One of the problems I had was in making pulley wheels of the right size. With each of the boats I need 6 pulleys and I have 7 boats that are slung from davits so need 42 pulleys.
I have given this a lot of thought and believe I have found the solution to making pulley blocks. I made 46 of them over the weekend without too much effort. I figured the hard part is really to make loads of small wheels with a grove that were all identical, or nearly so.
So how did I do it? Well I thought it all through and decided mass production was the only way and what I wanted was a long rod already grooved at short intervals so I can just cut off the wheels. I put a piece of 3.2mm (1/8") plastic rod in the lathe and ran the far end through a close fitting piece of brass tube supported in the milling attachment on the cross slide half way down the bed. By moving the cross slide towards the chuck it exposes a small piece of plastic rod sticking out the end of the tube. I used a junior hacksaw to cut a groove (takes about 3-4 seconds with a very light cut) then moved the cross slide a little towards the chuck so I could cut it off with a Stanley knife and so on and so forth.

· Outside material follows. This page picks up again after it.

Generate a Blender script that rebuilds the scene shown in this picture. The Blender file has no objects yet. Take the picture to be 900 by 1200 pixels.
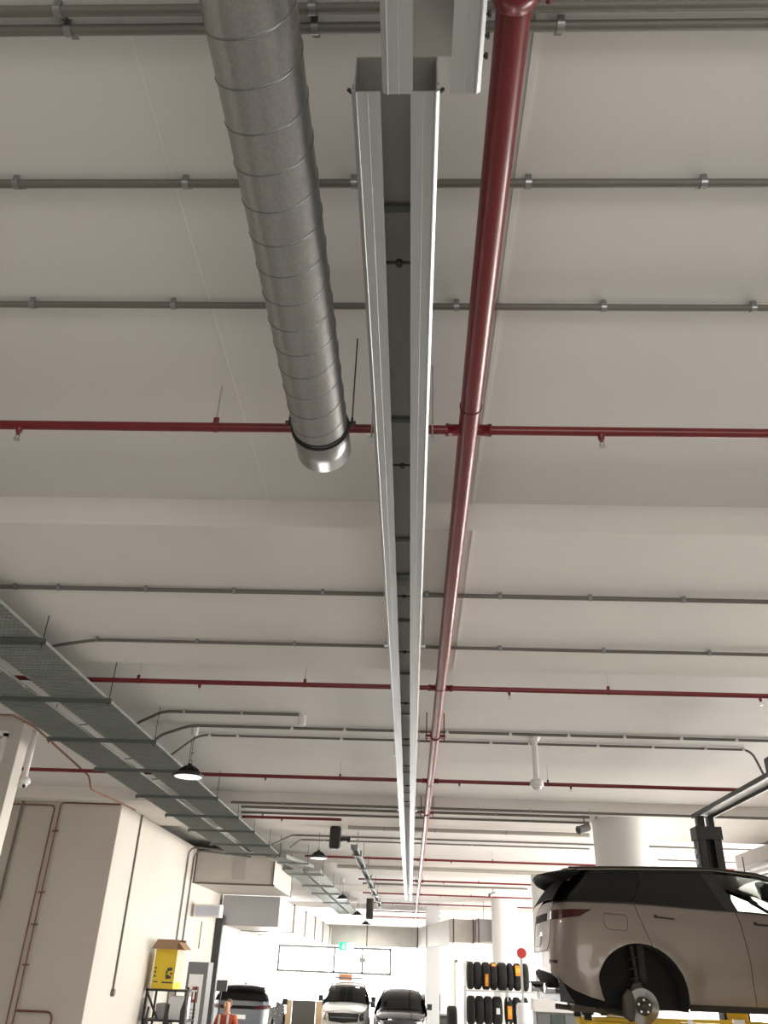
import bpy, bmesh, math, random
from mathutils import Vector, Matrix
from mathutils.geometry import delaunay_2d_cdt
random.seed(7)
PI = math.pi
S = bpy.context.scene
C = bpy.context.collection

# ------------------------------------------------------------------ camera, world, exposure
CH = 2.4            # camera height above the floor
FP = 945.0          # focal length in pixels of the 900x1200 frame
def _n(v): return Vector(v).normalized()
Yc = _n((30/FP, -540/FP, 1)); u_ = _n((1, -.039, 0))
Uc = Yc.cross(u_).normalized()
if Uc.y < 0: Uc = -Uc
Xc = Uc.cross(Yc)
if Xc.x < 0: Xc = -Xc
def ray(x, y):
    c = Vector(((x-450)/FP, -(y-600)/FP, 1)); return Vector((Xc.dot(c), Yc.dot(c), Uc.dot(c)))
def atz(x, y, h): r = ray(x, y)*(h/ray(x, y).z); return Vector((r.x, r.y, r.z+CH))     # point on the level h above the eye
def aty(x, y, d): r = ray(x, y)*(d/ray(x, y).y); return Vector((r.x, r.y, r.z+CH))     # point at distance d
def atx(x, y, X): r = ray(x, y)*(X/ray(x, y).x); return Vector((r.x, r.y, r.z+CH))
cam = bpy.data.cameras.new('camera'); camo = bpy.data.objects.new('camera', cam); C.objects.link(camo)
right = Vector((Xc.x, Yc.x, Uc.x)); up = Vector((Xc.y, Yc.y, Uc.y)); fwd = Vector((Xc.z, Yc.z, Uc.z))
right = up.cross(-fwd).normalized()
m = Matrix((right, up, -fwd)).transposed().to_4x4(); m.translation = (0, 0, CH)
camo.matrix_world = m
cam.sensor_fit = 'VERTICAL'; cam.sensor_height = 24.0; cam.lens = 24.0*FP/1200
cam.clip_start = .02; cam.clip_end = 300
S.camera = camo
S.view_settings.view_transform = 'Standard'; S.view_settings.look = 'None'
S.view_settings.gamma = 1; S.view_settings.use_curve_mapping = False
S.view_settings.exposure = 0.42
W = bpy.data.worlds.new('daylight'); S.world = W; W.use_nodes = True
bg = W.node_tree.nodes['Background']; bg.inputs[0].default_value = (.93, .96, 1, 1); bg.inputs[1].default_value = 3.2
def area(name, loc, rot, sx, sy, power, col=(1, .97, .93)):
    l = bpy.data.lights.new(name, 'AREA'); l.shape = 'RECTANGLE'; l.size = sx; l.size_y = sy; l.energy = power; l.color = col
    o = bpy.data.objects.new(name, l); C.objects.link(o); o.location = loc; o.rotation_euler = rot; return o
# back and right: daylight outside the wall openings; the next two are added fill
area('daylight_back', (-1.5, 51, 2.6), (PI/2+.12, 0, PI), 14, 5, 3800, (1, .98, .95))
area('daylight_right', (15.5, 29, 2.3), (PI/2+.25, 0, PI/2), 34, 4.2, 7600, (1, .93, .84))
area('fill_front', (2.5, -6.9, 1.6), (PI/2-.1, 0, 0), 9, 2.8, 300, (1, .95, .88))  # added fill inside the closed front wall, brightens faces turned to the camera
area('fill_left_rear', (-9.2, 36, 2.4), (PI/2+.1, 0, -PI/2), 16, 4, 350, (1, .97, .93))  # added fill inside the closed outer left wall, brightens ducts and ceiling

# added unseen fill spots without lamp bodies, brightening left wall and car side
for lx_, ly_, pw in ((-3.4, 3.8, 200), (4.8, 4.6, 230)):
    l = bpy.data.lights.new('fill_spot', 'SPOT'); l.energy = pw; l.spot_size = math.radians(150); l.spot_blend = .5; l.shadow_soft_size = .17; l.color = (1, .96, .87)
    o = bpy.data.objects.new('fill_spot', l); C.objects.link(o); o.location = (lx_, ly_, 4.4)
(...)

The brass tube supports the rod and ensured I can rest the cutting knife against the end to get a smooth and parallel cut every time and it’s entirely repeatable. It took me about half hour to produce 50 plus tiny little wheels with a grove in each, no finishing required, each one was perfect as the knife cut requires no finishing.
For the strapping I used 0.6mm copper wire. I bent the wire round a very small drill to put a loop in the wire, tapped it with a hammer to merge the loop together then heated each arm to red hot to anneal it. Hammered each arm flat (used a ½” square section of mild steel) hit with a hammer then bent the arms to become legs. Superglue the wheel in between and left to dry. In practice I found the superglue worked just as well if I dabbed it on the outside as it sucked itself under the strap. Once dried I cut the legs off with wire cutters and we have a perfect looking pulley wheel with a loop at the top for fixing and a grooved wheel. The flat strapping on the outside looks pretty nearly perfect and very realistic.
I modified the process a little to produce some with a loop at the top and a hook at the bottom by doing the same thing but with 0.3mm copper wire, missing out the annealing process and just twisting the bottom of the legs together to provide a hook – simples as they say!
They only needed to be painted to finish off. I see no reason why this process could not be used on any size of plastic pulley needed. You could also make them in brass using the same process but may need to file the end saw cuts smooth afterwards (you can do one end in the lath before cutting off).
I have been making lots of davits and fitting then with all the pulley wheels over the weekend. Slow but certain progress as davits are fiddly little things!
Hope this may help others in looking at how to make little pulleys.